Body, Self, and Consciousness

Photo of Thomas Metzinger

Body, Self, and Consciousness

Thomas Metzinger
Geballe Room, 220 Stephens Hall

Thomas Metzinger is professor of theoretical philosophy at the Johannes Gutenberg-Universität Mainz and an adjunct fellow at the Frankfurt Institute for Advanced Study. His research focuses on analytical philosophy of the mind and philosophical aspects of neuro- and cognitive sciences, as well as connections between ethics, philosophy of the mind, and anthropology.

He has edited two collections on consciousness, Conscious Experience (Imprint Academic, 1995) and Neural Correlates of Consciousness (MIT Press, 2000) and is the author of Being No One: The Self-Model Theory of Subjectivity (MIT Press, 2003). In 2009, Metzinger published The Ego Tunnel: The Science of the Mind and the Myth of the Self (Basic Books, 2009), a popular account of his work that also discusses the ethical, cultural and social consequences of consciousness research.

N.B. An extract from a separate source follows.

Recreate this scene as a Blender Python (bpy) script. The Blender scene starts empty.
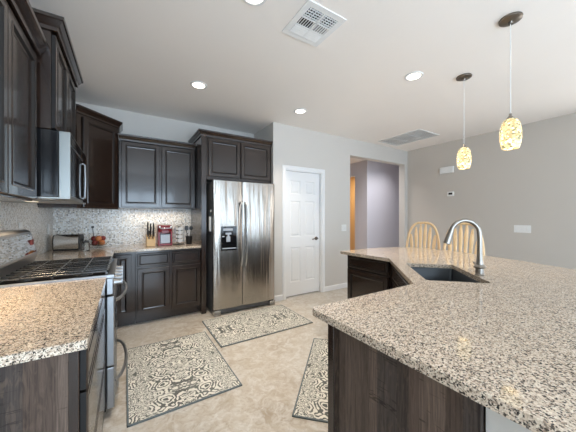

In this lecture, Metzinger will address the questions: What exactly are the essential, non-conceptual, pre-reflexive layers in conscious self-representation?  What constitutes a minimal phenomenal self? He will defend the claim that the content of phenomenal self-consciousness is the content of a “transparent” model in the brain and will draw on recent research on out-of-body experiences (OBEs), full-body illusions (FBIs), and robotic re-embodiment.